Wrigley Field is a charming example. It was next up after Fenway and promptly installed quirks of its own. It’s got scalloped edges and an extra chunk in right field, and it’s all hugged by a brick wall covered with ivy that can actually eat baseballs. The fielder gets to decide if he’s going in there after one or just holding up his arms for a ground-rule double like a big pussy. Sticking with the theme of being bollixed up by Nature, the park is sited next to a howling and properly quirky wind off Lake Michigan. In a nod to Wrigley tradition, Candlestick Park was later situated in a perpetual hurricane. Denver’s Coors Field one-upped them all by removing most of the air altogether.

Fenway and Wrigley are the only survivors of those days; the newest currently occupied park didn’t show up for another 52 years. The old Yankee Stadium is gone now, too. Yankee Stadium, the House That Ruth Built After The Sumbitch Left Boston, was suitably lumpy. Not only that, there were three large stone monuments to star players parked right out in center field that players had to negotiate around. Serial nutcase Jimmy Piersall once hid behind the monuments during a game to have a word with Babe Ruth’s ghost, but Babe Ruth’s ghost was drunk. The stadium was renovated between 1973-1975 during which time the Yankees had to share the Mets’ stadium, leading to confusion over who had the home-field advantage (uh, it’s always the Yankees). Then the old stadium was retired in 2009 and replaced by a new one next door. The famous old metal frieze that had adorned the old stadium was supposed to be stuck onto the new as a salute to history, but it had too much scrap value and somehow disappeared into the Bronx. The new stadium safely quarantines the monuments off field, features improvements that help keep the players from getting fan cooties on them, is the most expensive ball park ever built, and oh who cares.

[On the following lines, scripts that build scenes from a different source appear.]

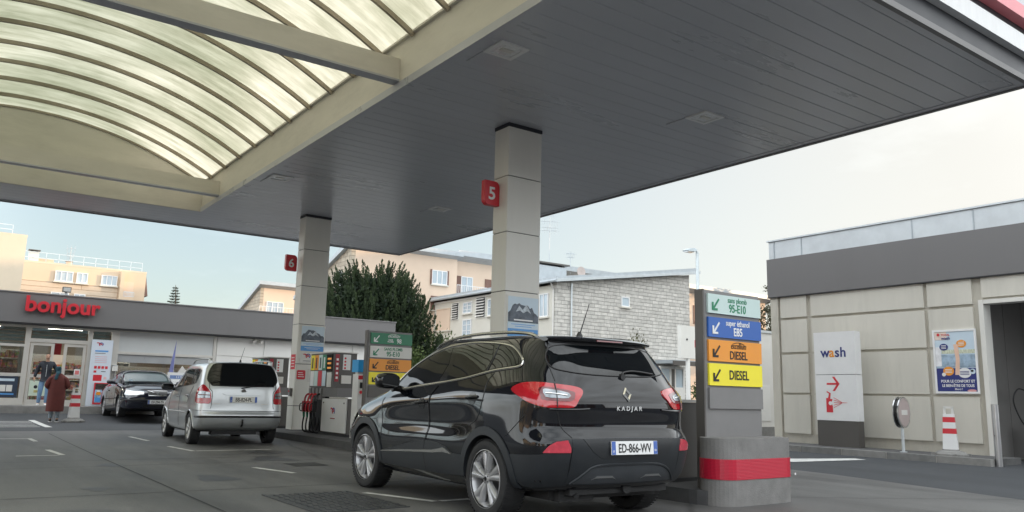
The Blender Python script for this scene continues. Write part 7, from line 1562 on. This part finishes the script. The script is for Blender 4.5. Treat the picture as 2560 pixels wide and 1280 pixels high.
for z, rx, ry, yy in ((.33, .245, .19, .02), (.40, .25, .195, .02), (.62, .248, .19, .02), (.85, .245, .185, .02), (1.05, .242, .18, .01), (1.2, .245, .185, -.01), (1.33, .245, .170, -.03), (1.42, .215, .145, -.045), (1.48, .14, .11, -.06), (1.52, .085, .085, -.06)):
    rings.append([bm.verts.new((rx*math.cos(2*math.pi*k/28)*(1+.018*math.sin(k*2.4+z*3)), yy+ry*math.sin(2*math.pi*k/28)*(1+.03*math.sin(k*1.7)*(1.4-z)), z)) for k in range(28)])
for a, b in zip(rings, rings[1:]):
    for k in range(28): bm.faces.new((a[k], a[(k+1) % 28], b[(k+1) % 28], b[k]))
bm.faces.new(rings[-1]); obj('coat', bm, M['coat'], t, smooth=60)
for sd in (-1, 1): skin('sleeve', {'a': (sd*.13, -.02, 1.38, .085, .08), 's': (sd*.215, .02, 1.35, .085, .08), 'e': (sd*.315, .06, 1.12, .075, .07), 'w': (sd*.16, -.17, 1.01, .055, .055)}, [('a', 's'), ('s', 'e'), ('e', 'w')], M['coat'], t)
skin('headscarf', {'t': (.02, -.10, 1.745, .075, .085), 'm': (.02, -.085, 1.68, .100, .112), 'n': (.01, -.07, 1.60, .085, .09), 'c': (0, -.04, 1.52, .09, .075), 'k': (.03, .08, 1.53, .05, .04), 'd': (.06, .135, 1.42, .055, .02), 'e': (.075, .165, 1.31, .05, .016)}, [('t', 'm'), ('m', 'n'), ('n', 'c'), ('c', 'k'), ('k', 'd'), ('d', 'e')], M['hat'], t)
for sd in (-1, 1):
    a, b = Vector(J['an%d' % sd][:3]), Vector(J['to%d' % sd][:3]); skin('shoe', {'h': (a.x, a.y+.045, .05, .045, .045), 'm': (a.x, a.y-.03, .055, .05, .05), 't': (b.x, b.y-.03, .042, .046, .036)}, [('h', 'm'), ('m', 't')], M['black'], t); obj('shoe_sole', box(a.x-.045, a.x+.045, b.y-.07, a.y+.085, .0, .022), M['white'], t, bev=.008)
t.location = (2.99, 25.5, gz(25.5)+.004); t.scale = (.87, .87, .87); t.rotation_euler.z = R(176)
flush_texts()
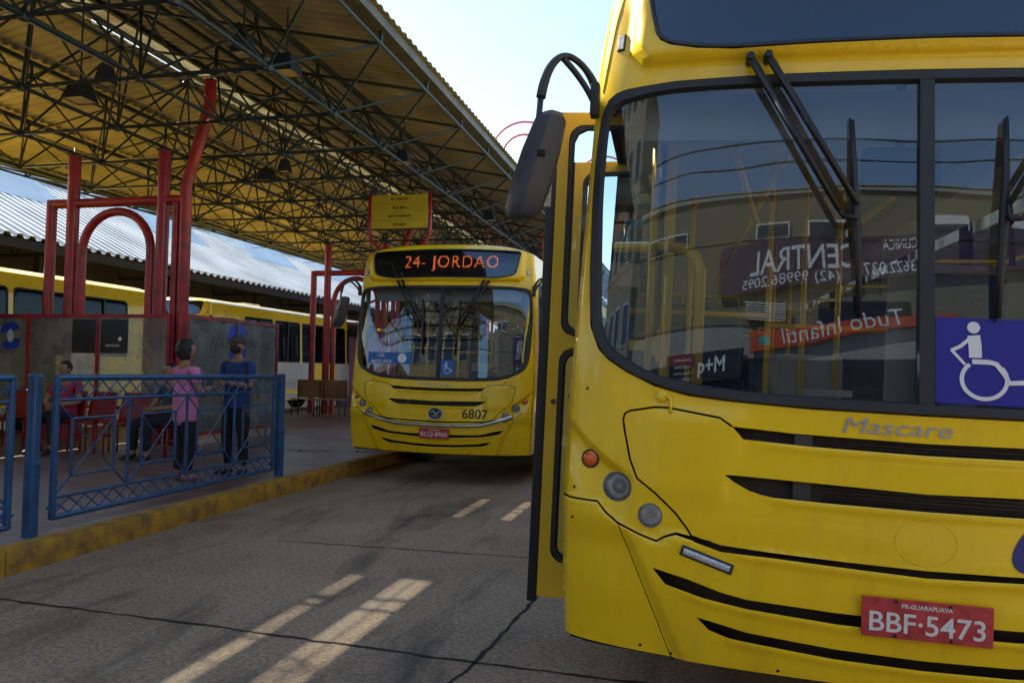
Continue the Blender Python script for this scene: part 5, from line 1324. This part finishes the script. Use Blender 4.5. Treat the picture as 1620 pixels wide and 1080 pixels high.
lettering('banner_lettering', 'CLINICA', .22, lambda x, y: fl(4.95 - x, 6.70 - x * .07 + y), SWH, bn, width=.9, bold=.01)
lettering('banner_lettering', '(42) 99986.2095', .24, lambda x, y: fl(1.95 - x, 5.90 - x * .07 + y), SWH, bn, width=2.9)
lettering('banner_lettering', '3622.0370', .24, lambda x, y: fl(4.6 - x, 6.2 - x * .07 + y), SWH, bn, width=1.5)
bn = banner(.7, 6.2, 4.4, 4.86, ORNG, 'banner', .75)
lettering('banner_lettering', 'Tudo Infantil', .36, lambda x, y: fl(3.35 - x, 5.0 - x * .13 + y), SWH, bn, width=3.2, shear=.2)
MB().add([fl(1.2 + .22 * math.cos(a * .5), 4.68 + .13 * math.sin(a * .5)) for a in range(12)], [tuple(range(12))]).build('banner_emblem', mat('teal_emblem', (.05, .35, .35), .6), bn)
bn = banner(-2.6, .5, 3.85, 4.45, POST_, 'banner', .1)
lettering('banner_lettering', 'M+q', .4, lambda x, y: fl(-.6 - x, 4.2 + y), SWH, bn, width=1.0, bold=.02)
for k in range(4): lettering('banner_lettering', 'moda jovem', .08, lambda x, y: fl(-1.8 - x, 4.0 + k * .12 + y), SWH, bn, width=.8)
mb = MB()
for k in range(7): mb.box(sx(.6), sx(1.9), .02, .12, 5.12 + k * .06, 5.14 + k * .06)
mb.build('louvre', WHT, shop)
MB().box(sx(2.8), sx(5.2), -.01, .01, 4.95, 5.55).build('shop_opening', BLKM, shop)
MB().box(sx(-4), sx(12), -.01, .01, .0, 4.3).build('shop_front', mat('dark_shop_interior', (.03, .03, .035), .5, var=.5, scale=1), shop)
building('tower_block', (-12.5, -22, 0), 7, 7, 19, mat('brown_render', (.26, .20, .13), .8, var=.15, scale=.5), 'tall brown tower block behind the camera, mirrored at the left of the windscreen', 6, 4, WINM)
building('row_house', (-19.5, -12, 0), 12, 6, 5.2, CREAM, 'low white house behind the camera at the end of the platform', 2, 5, WINM)
building('row_house', (21, -9, 0), 12, 8, 7.0, CREAM, 'white two storey house right of the shop building behind the camera', 2, 5, WINM)
building('row_house', (13, 14, 0), 5, 30, 6.0, BEIGE, 'beige building on the right side of the road behind the near bus', 2, 3, WINM)
CABL = mat('cable_black', (.01, .01, .01), .7)
for k, (z, y) in enumerate(((5.5, -4.6), (5.9, -4.6), (6.0, -4.2), (4.9, -5.0))):
    pts = [(-30 + 60 * i / 24, y, z + .5 * ((i - 12) / 12.0) ** 2) for i in range(25)]
    tag(MB().path(pts, .012, 5).build('overhead_cable', CABL), ['upper slack black cable across the street behind the camera', 'highest pair cable on the street side behind the camera', 'highest pair cable on the camera side behind the camera', 'lowest black cable nearest the shops behind the camera'][k], 'cable', 'overhead cables behind the camera')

And by the way, Go Red Sox.

But as Yankee did, stadiums get tatty, and new teams proliferate like fruit flies, and owners conspire to vacuum money out of taxpayers, and what with one thing and another we’ve got new ball parks coming down the pike all the time. The Houston Astros kicked it off with their Astrodome in 1965. Right off the bat, as it were, we were in trouble: the field was symmetrical. Symmetrical! It had a lid on it, and it was air-conditioned. The pitchers not only brought the heat, they brought the humidity. They took a stab at real grass but it kept steaming up the joint and so they invented fake grass and rolled that in. It was all wrong.

Other parks followed that attempted to make an indoor sport out of baseball, but eventually they started building stadiums that hearkened back to the so-called “jewel-boxes” Fenway and Wrigley: seating in mandatory forest green, red brick facades, and antique announcers. Wrigley itself underwent renovation; as the last holdout, it finally installed lighting for night games, thus signing the death warrant for the time-honored practice of playing hooky from work to watch a ball game. In keeping with tradition, however, they refused to install a winning team.

Nationals Park was the first to receive LEED certification as a green building, but given the standards for stadiums–Chase Field is air-conditioned when the roof is open–it probably just means they heat the dugouts with recycled hot dog farts. The Marlins in Miami finally broke the mold by daring to be modern. After twenty consecutive retro-style parks were built, they had a different idea. There are lime

green fences. There’s glass. There are swooping lines of concrete. There are waterless urinals. Two long aquariums stretch out behind home plate, stocked with colorful, freaked-out fish.

It’s not the worst idea. At least it snaps the trend to manufactured nostalgia. It’s possible to go modern without sacrificing quirkiness. I propose a park shaped like a double helix. The warning track could be a Moebius strip. Or a moat with a single roaming shark. In deep center field, a small Starbucks is in play. An ironic ukulele band replaces the organ. Let’s do it.